Available data:
————

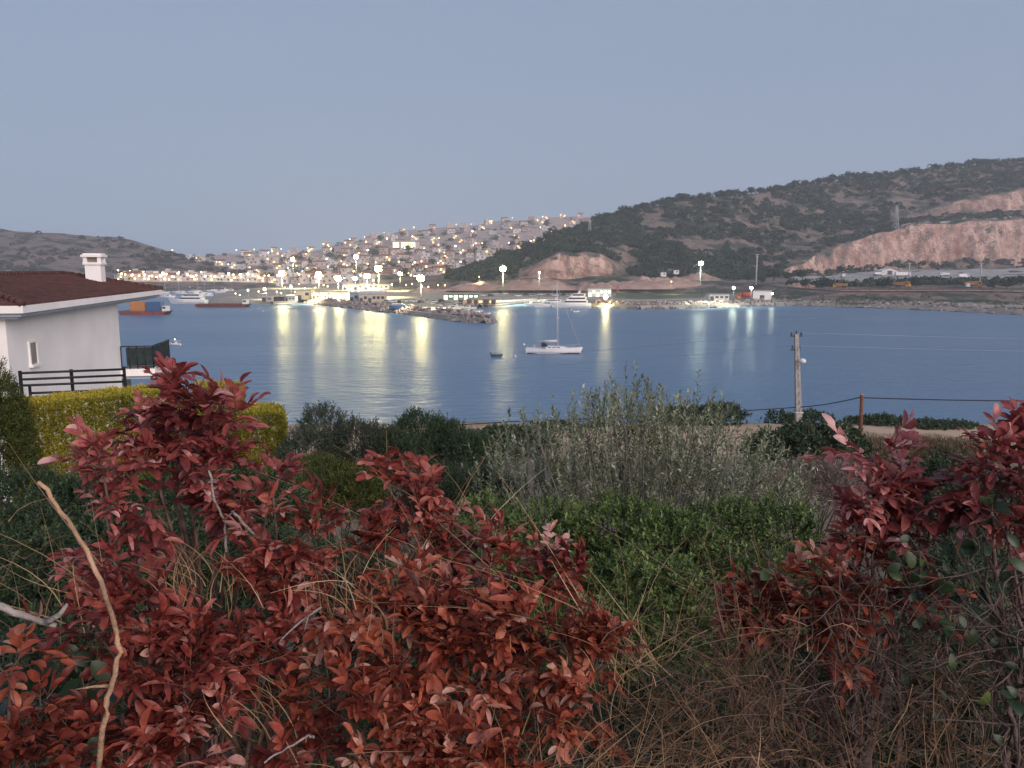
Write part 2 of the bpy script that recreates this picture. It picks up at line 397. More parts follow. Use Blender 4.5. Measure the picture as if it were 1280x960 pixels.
def hill_mat(name, soil, soil2, scrub, rock=None, rock2=None, cover=0.5, scale=0.035):
    m = bpy.data.materials.new(name); n, b = nodes_of(m); N = n.nodes.new; L = n.links.new
    tc = N('ShaderNodeTexCoord')
    t1 = N('ShaderNodeTexNoise'); t1.inputs['Scale'].default_value = scale; t1.inputs['Detail'].default_value = 8; t1.inputs['Roughness'].default_value = .68
    t2 = N('ShaderNodeTexNoise'); t2.inputs['Scale'].default_value = .22; t2.inputs['Detail'].default_value = 6
    for t in (t1, t2): L(tc.outputs['Object'], t.inputs['Vector'])
    r2 = N('ShaderNodeValToRGB'); r2.color_ramp.elements[0].position = .35; r2.color_ramp.elements[1].position = .68
    r2.color_ramp.elements[0].color = (*soil2, 1); r2.color_ramp.elements[1].color = (*soil, 1); L(t2.outputs[0], r2.inputs[0])
    r1 = N('ShaderNodeValToRGB'); r1.color_ramp.elements[0].position = cover - .03; r1.color_ramp.elements[1].position = cover + .05; L(t1.outputs[0], r1.inputs[0])
    mx = N('ShaderNodeMix'); mx.data_type = 'RGBA'; L(r1.outputs[0], mx.inputs['Factor']); mx.inputs[6].default_value = (*scrub, 1); L(r2.outputs[0], mx.inputs[7])
    res = mx.outputs[2]
    if rock:
        g = N('ShaderNodeNewGeometry'); sx = N('ShaderNodeSeparateXYZ'); L(g.outputs['True Normal'], sx.inputs[0])
        ab = N('ShaderNodeMath'); ab.operation = 'ABSOLUTE'; L(sx.outputs[2], ab.inputs[0])
        st = N('ShaderNodeMapRange'); st.inputs[1].default_value = .62; st.inputs[2].default_value = .76; st.inputs[3].default_value = 1; st.inputs[4].default_value = 0; L(ab.outputs[0], st.inputs[0])
        mp = N('ShaderNodeMapping'); mp.inputs['Scale'].default_value = (1.25, 1.25, .8); L(tc.outputs['Object'], mp.inputs['Vector'])
        tr = N('ShaderNodeTexNoise'); tr.inputs['Scale'].default_value = .05; tr.inputs['Detail'].default_value = 9; tr.inputs['Roughness'].default_value = .62; L(mp.outputs[0], tr.inputs['Vector'])
        rr = N('ShaderNodeValToRGB'); e = rr.color_ramp.elements; e[0].position = .34; e[0].color = (*rock2, 1); e[1].position = .60; e[1].color = (*rock, 1)
        e2 = e.new(.74); e2.color = (*[min(1, c * 1.25) for c in rock], 1); L(tr.outputs[0], rr.inputs[0])
        # cracks and ledges in the rock
        vd = N('ShaderNodeMix'); vd.data_type = 'VECTOR'; vd.inputs['Factor'].default_value = .12; tn = N('ShaderNodeTexNoise'); tn.inputs['Scale'].default_value = .12; tn.inputs['Detail'].default_value = 5; L(tc.outputs['Object'], tn.inputs['Vector'])
        sc_ = N('ShaderNodeVectorMath'); sc_.operation = 'SCALE'; sc_.inputs['Scale'].default_value = 60; L(tn.outputs['Color'], sc_.inputs[0])
        av = N('ShaderNodeVectorMath'); av.operation = 'ADD'; L(mp.outputs[0], av.inputs[0]); L(sc_.outputs[0], av.inputs[1])
        vo = N('ShaderNodeTexVoronoi'); vo.feature = 'DISTANCE_TO_EDGE'; vo.inputs['Scale'].default_value = .055; L(av.outputs[0], vo.inputs['Vector'])
        cr_ = N('ShaderNodeMapRange'); cr_.inputs[1].default_value = 0; cr_.inputs[2].default_value = .10; cr_.inputs[3].default_value = .75; cr_.inputs[4].default_value = 0; L(vo.outputs[0], cr_.inputs[0])
        mc = N('ShaderNodeMix'); mc.data_type = 'RGBA'; L(cr_.outputs[0], mc.inputs['Factor']); L(rr.outputs[0], mc.inputs[6]); mc.inputs[7].default_value = (.16, .085, .07, 1)
        m2 = N('ShaderNodeMix'); m2.data_type = 'RGBA'; L(st.outputs[0], m2.inputs['Factor']); L(res, m2.inputs[6]); L(mc.outputs[2], m2.inputs[7]); res = m2.outputs[2]
        bp = N('ShaderNodeBump'); bp.inputs['Strength'].default_value = .9; bp.inputs['Distance'].default_value = 5.0; L(tr.outputs[0], bp.inputs['Height']); L(bp.outputs[0], b.inputs['Normal'])
    L(res, b.inputs['Base Color']); b.inputs['Roughness'].default_value = .95; b.inputs['Specular IOR Level'].default_value = .1
    return m
M_RHILL = hill_mat('dry_hillside', (.26, .19, .155), (.15, .115, .10), (.05, .062, .048), (.54, .37, .30), (.24, .125, .10), cover=.47)
M_LHILL = hill_mat('dry_left_hillside', (.23, .185, .165), (.15, .12, .11), (.06, .062, .055), cover=.46, scale=.05)
M_THILL = hill_mat('town_hillside', (.46, .355, .32), (.34, .265, .24), (.09, .095, .08), cover=.42, scale=.03)
RIGHT.mesh('right_hill', M_RHILL, nx=640, rows=18)
LEFT.mesh('left_hill', M_LHILL, nx=160, rows=10)
TOWN.mesh('town_hill', M_THILL, nx=200, rows=12)

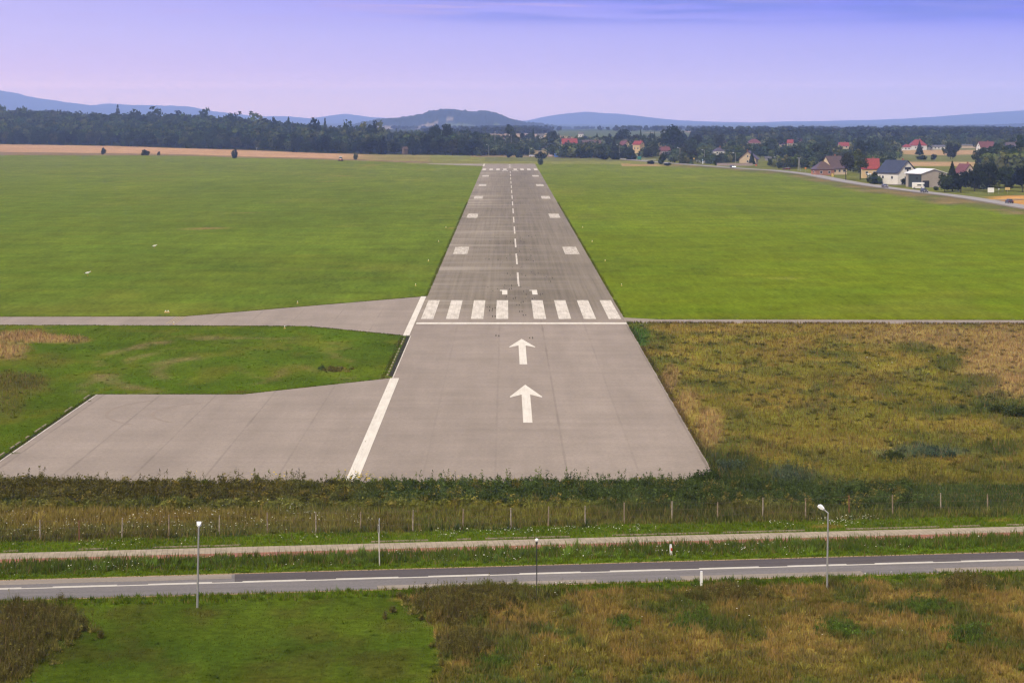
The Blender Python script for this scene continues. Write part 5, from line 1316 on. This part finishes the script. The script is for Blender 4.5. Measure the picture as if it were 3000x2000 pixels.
# crash barrier and white wall bits near the road bend
for (px0, px1, py, Y, lab) in ((1880, 1922, 470, 1325, "grey guard rail right of the green container"), (2040, 2066, 478, 1255, "pale fence panel beside the road bend"), (2100, 2205, 486, 1190, "low pinkish garden wall behind the far road bend")):
    x0, x1 = X_at(px0, Y), X_at(px1, Y); root = empty("guard_rail" if 'rail' in lab else "fence" if 'fence' in lab else "garden_wall", ((x0 + x1) / 2, Y, 0), 0, lab, "rail" if 'rail' in lab else "fence" if 'fence' in lab else "wall"); L0 = x1 - x0
    if 'rail' in lab:
        MB().box((0, 0, .62), (L0, .1, .32)).build("rail", simple("galvanised", (.42, .42, .42), .5, .5), root)
        for q in np.linspace(-L0 / 2 + .3, L0 / 2 - .3, 6): MB().box((q, .1, .35), (.1, .1, .8)).build("post", M_CONC, root)
    elif 'fence' in lab:
        MB().box((0, 0, 1.0), (L0, .06, 1.5)).build("panel", simple("pale panel", (.42, .42, .40)), root)
        for q in (-L0 / 2, 0, L0 / 2): MB().box((q, -.08, .95), (.12, .1, 2.0)).build("post", M_CONC, root)
    else:
        MB().box((0, 0, .7), (L0, .3, 1.5)).build("wall", simple("pinkish wall", (.30, .23, .20)), root); MB().box((0, 0, 1.5), (L0 + .1, .42, .12)).build("coping", M_CONC, root)

# ------------------------------------------------------------------ poles, lamps and signs
M_STEEL = simple("galvanised steel", (.30, .29, .28), .55, .3, .15); M_POLE = simple("grey concrete pole", (.34, .32, .28), .9, amt=.2)
M_WHITEP = simple("white plastic", (.76, .75, .74), .5, amt=.05); M_BLACK = simple("dark metal", (.03, .03, .028), .6); M_GLOBE = simple("milk glass globe", (.78, .76, .73), .25, amt=.03)
def street_lamp(x, y, h, az, tilt_, label, lean=0.0, armlen=.55):
    root = empty("street_lamp", (x, y, 0), 0, label, "street lamp"); root.rotation_euler = (0, lean, 0)
    MB().tube((0, 0, -.4), (0, 0, h), .07, .05, 10).build("pole", M_STEEL, root)
    d_ = Vector((math.cos(az) * math.cos(tilt_), math.sin(az) * math.cos(tilt_), math.sin(tilt_))); p = Vector((0, 0, h)); e = p + d_ * armlen
    MB().tube(p, e, .045, .04, 8).ball(p, .05).build("arm", M_STEEL, root)
    b = MB(); s = Vector((-math.sin(az), math.cos(az), 0)); upv = d_.cross(s) * -1
    if upv.z < 0: upv = -upv
    def ring(t, w_, hh, o=0): c_ = e + d_ * t; return [c_ + s * w_ - upv * (hh - o), c_ + s * w_ + upv * hh, c_ - s * w_ + upv * hh, c_ - s * w_ - upv * (hh - o)]
    rings = [ring(-.05, .05, .05), ring(.06, .10, .08), ring(.22, .14, .09), ring(.34, .135, .08), ring(.38, .11, .06)]
    vs = [q for r_ in rings for q in r_]; fs = [(3, 2, 1, 0), (16, 17, 18, 19)]
    for k in range(4):
        for i in range(4): fs.append((k * 4 + i, k * 4 + (i + 1) % 4, k * 4 + 4 + (i + 1) % 4, k * 4 + 4 + i))
    hd_ = b.add(vs, fs).build("lamp_head", M_WHITEP, root)
    c0 = [ring(.10, .08, .08)[k] for k in (0, 3)] + [ring(.31, .10, .08)[k] for k in (3, 0)]
    MB().add([q - upv * .035 for q in c0], [(0, 1, 2, 3)]).build("lens", simple("lamp lens", (.6, .6, .58), .2), hd_)
    return root
x, y = gp(578, 1779); street_lamp(x, y, 4.85, R(96), R(22), "left street lamp: straight grey pole standing in the green lawn before the road", R(1.0), .15)
x, y = gp(2423, 1724); street_lamp(x, y, 4.75, R(138), R(30), "right street lamp: grey pole with bent arm, in dry grass before the road", R(.8), .42)
x, y = gp(1572.5, 1751); root = empty("globe_lamp", (x, y, 0), 0, "thin black garden lamp post with white globe on top, between the two street lamps", "lamp post")
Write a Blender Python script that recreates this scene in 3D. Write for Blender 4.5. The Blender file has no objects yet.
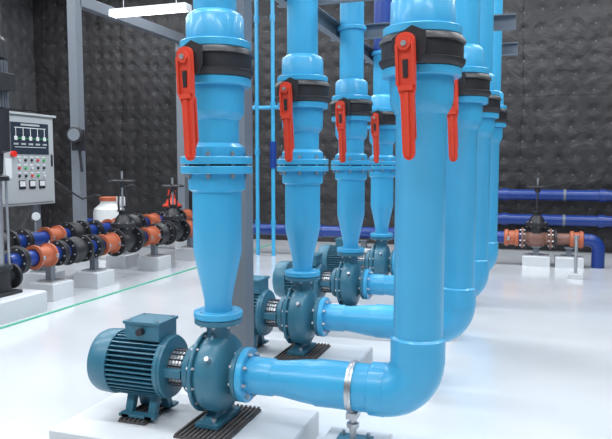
import bpy, math, random
from mathutils import Vector, Matrix
random.seed(4)
S=bpy.context.scene
try: S.view_settings.view_transform='Standard'
except Exception: pass

# ------------------------------------------------------------ materials
def new_mat(name):
    m=bpy.data.materials.new(name); m.use_nodes=True
    return m, m.node_tree, m.node_tree.nodes['Principled BSDF']
def paint(name,col,rough=.4,metal=0.0,var=.06,bump=.0,scale=8,emit=None,es=0,coat=0):
    m,nt,b=new_mat(name)
    b.inputs['Roughness'].default_value=rough; b.inputs['Metallic'].default_value=metal
    if coat: b.inputs['Coat Weight'].default_value=coat; b.inputs['Coat Roughness'].default_value=.14
    tc=nt.nodes.new('ShaderNodeTexCoord'); n=nt.nodes.new('ShaderNodeTexNoise')
    n.inputs['Scale'].default_value=scale; n.inputs['Detail'].default_value=4
    nt.links.new(tc.outputs['Object'],n.inputs['Vector'])
    mx=nt.nodes.new('ShaderNodeMix'); mx.data_type='RGBA'
    a=[max(0,c*(1-var)) for c in col]+[1]; c2=[min(1,c*(1+var)) for c in col]+[1]
    mx.inputs['A'].default_value=a; mx.inputs['B'].default_value=c2
    nt.links.new(n.outputs['Fac'],mx.inputs['Factor']); nt.links.new(mx.outputs['Result'],b.inputs['Base Color'])
    if bump:
        bp=nt.nodes.new('ShaderNodeBump'); bp.inputs['Strength'].default_value=bump; bp.inputs['Distance'].default_value=.01
        nt.links.new(n.outputs['Fac'],bp.inputs['Height']); nt.links.new(bp.outputs['Normal'],b.inputs['Normal'])
    if emit:
        b.inputs['Emission Color'].default_value=(*emit,1); b.inputs['Emission Strength'].default_value=es
    return m
PVC=paint('pvc_sky_blue',(.050,.395,.68),.38,coat=.28)
PVCD=paint('pvc_socket_blue',(.040,.35,.63),.38,coat=.28)
NAVY=paint('pipe_navy',(.012,.045,.24),.3)
PUMP=paint('pump_enamel',(.040,.17,.25),.42,bump=.08,scale=60,coat=.1)
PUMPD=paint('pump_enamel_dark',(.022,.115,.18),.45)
BLACK=paint('cast_black',(.022,.022,.026),.42,bump=.1,scale=40)
RED=paint('lever_red',(.68,.06,.028),.42)
ORANGE=paint('coupling_orange',(.46,.12,.055),.45,var=.12)
COPPER=paint('copper_primer',(.22,.105,.08),.45,var=.15)
STEEL=paint('zinc_steel',(.55,.56,.58),.35,.85)
GREY=paint('frame_grey',(.17,.19,.22),.5)
LGREY=paint('cabinet_grey',(.42,.44,.45),.45,var=.02)
WHITE=paint('white_plastic',(.75,.76,.76),.4,var=.02)
CONC=paint('plinth_painted',(.66,.675,.70),.42,var=.05,scale=5)
RUB=paint('rubber_mat',(.09,.08,.08),.8)
GREEN=paint('line_green',(.08,.42,.28),.5)
DISP=paint('display_dark',(.03,.04,.06),.2)
LRED=paint('lamp_red',(.8,.03,.02),.3)
LGRN=paint('lamp_green',(.03,.5,.1),.3)
TUBE=paint('fluorescent_tube',(1,1,1),.3,emit=(.95,.98,1),es=9,var=0)
CEIL=paint('ceiling_paint',(.35,.35,.36),.8)

def floor_mat():
    m,nt,b=new_mat('epoxy_floor')
    tc=nt.nodes.new('ShaderNodeTexCoord'); n=nt.nodes.new('ShaderNodeTexNoise'); n.inputs['Scale'].default_value=1.1; n.inputs['Detail'].default_value=6
    nt.links.new(tc.outputs['Object'],n.inputs['Vector'])
    r=nt.nodes.new('ShaderNodeValToRGB'); r.color_ramp.elements[0].color=(.64,.665,.70,1); r.color_ramp.elements[1].color=(.70,.72,.745,1)
    r.color_ramp.elements[0].position=.3; r.color_ramp.elements[1].position=.65
    nt.links.new(n.outputs['Fac'],r.inputs['Fac']); nt.links.new(r.outputs['Color'],b.inputs['Base Color'])
    r2=nt.nodes.new('ShaderNodeMapRange'); r2.inputs['To Min'].default_value=.16; r2.inputs['To Max'].default_value=.28
    nt.links.new(n.outputs['Fac'],r2.inputs['Value']); nt.links.new(r2.outputs['Result'],b.inputs['Roughness'])
    b.inputs['Coat Weight'].default_value=.6; b.inputs['Coat Roughness'].default_value=.1
    return m
FLOOR=floor_mat()
def wall_mat(name,axis,base,hi):
    m,nt,b=new_mat(name); N=nt.nodes; L=nt.links
    tc=N.new('ShaderNodeTexCoord'); sp=N.new('ShaderNodeSeparateXYZ'); cb=N.new('ShaderNodeCombineXYZ')
    L.new(tc.outputs['Object'],sp.inputs[0]); L.new(sp.outputs[axis],cb.inputs[0]); L.new(sp.outputs['Z'],cb.inputs[1])
    no=N.new('ShaderNodeTexNoise'); no.inputs['Scale'].default_value=2.6; no.inputs['Detail'].default_value=9; no.inputs['Roughness'].default_value=.7; no.inputs['Distortion'].default_value=.6
    L.new(tc.outputs['Object'],no.inputs['Vector'])
    wn=N.new('ShaderNodeTexNoise'); wn.inputs['Scale'].default_value=.9; L.new(tc.outputs['Object'],wn.inputs['Vector'])
    wv=N.new('ShaderNodeVectorMath'); wv.operation='MULTIPLY_ADD'; wv.inputs[1].default_value=(.18,.18,0); L.new(wn.outputs['Color'],wv.inputs[0]); L.new(cb.outputs[0],wv.inputs[2])
    vo=N.new('ShaderNodeTexVoronoi'); vo.voronoi_dimensions='2D'; vo.inputs['Scale'].default_value=3.8; vo.inputs['Randomness'].default_value=.2
    L.new(wv.outputs[0],vo.inputs['Vector'])
    br=N.new('ShaderNodeTexBrick'); br.offset=0; br.inputs['Scale'].default_value=1; br.inputs['Brick Width'].default_value=1.9; br.inputs['Row Height'].default_value=2.6
    br.inputs['Mortar Size'].default_value=.014; br.inputs['Color1'].default_value=(1,1,1,1); br.inputs['Color2'].default_value=(.68,.68,.68,1); br.inputs['Mortar'].default_value=(.25,.25,.25,1)
    L.new(wv.outputs[0],br.inputs['Vector'])
    r=N.new('ShaderNodeValToRGB'); r.color_ramp.elements[0].position=.35; r.color_ramp.elements[1].position=.72
    r.color_ramp.elements[0].color=(*base,1); r.color_ramp.elements[1].color=(*hi,1); L.new(no.outputs['Fac'],r.inputs['Fac'])
    mu=N.new('ShaderNodeMix'); mu.data_type='RGBA'; mu.blend_type='MULTIPLY'; mu.inputs['Factor'].default_value=1
    L.new(r.outputs['Color'],mu.inputs['A']); L.new(br.outputs['Color'],mu.inputs['B'])
    lt=N.new('ShaderNodeMath'); lt.operation='LESS_THAN'; lt.inputs[1].default_value=.055; L.new(vo.outputs['Distance'],lt.inputs[0])
    m2=N.new('ShaderNodeMix'); m2.data_type='RGBA'; L.new(lt.outputs[0],m2.inputs['Factor']); L.new(mu.outputs['Result'],m2.inputs['A'])
    m2.inputs['B'].default_value=(.09,.086,.09,1)
    L.new(m2.outputs['Result'],b.inputs['Base Color']); b.inputs['Roughness'].default_value=.48
    sm=N.new('ShaderNodeMapRange'); sm.interpolation_type='SMOOTHSTEP'; sm.inputs['From Max'].default_value=.45; L.new(vo.outputs['Distance'],sm.inputs['Value'])
    ad=N.new('ShaderNodeMath'); ad.operation='MULTIPLY_ADD'; ad.inputs[1].default_value=.42; L.new(sm.outputs[0],ad.inputs[0]); L.new(no.outputs['Fac'],ad.inputs[2])
    bp=N.new('ShaderNodeBump'); bp.inputs['Strength'].default_value=.62; bp.inputs['Distance'].default_value=.06
    L.new(ad.outputs[0],bp.inputs['Height']); L.new(bp.outputs['Normal'],b.inputs['Normal'])
    return m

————

Aim: Above this task is a listing with pictures in it. Retype only the lines from the one containing "Write a Blender" through the one containing "except Exception: pass", both included, and not the pictures.

Solution to the exercise:
Write a Blender Python script that recreates this scene in 3D. Write for Blender 4.5. The Blender file has no objects yet.
import bpy, math, random
from mathutils import Vector, Matrix
random.seed(4)
S=bpy.context.scene
try: S.view_settings.view_transform='Standard'
except Exception: pass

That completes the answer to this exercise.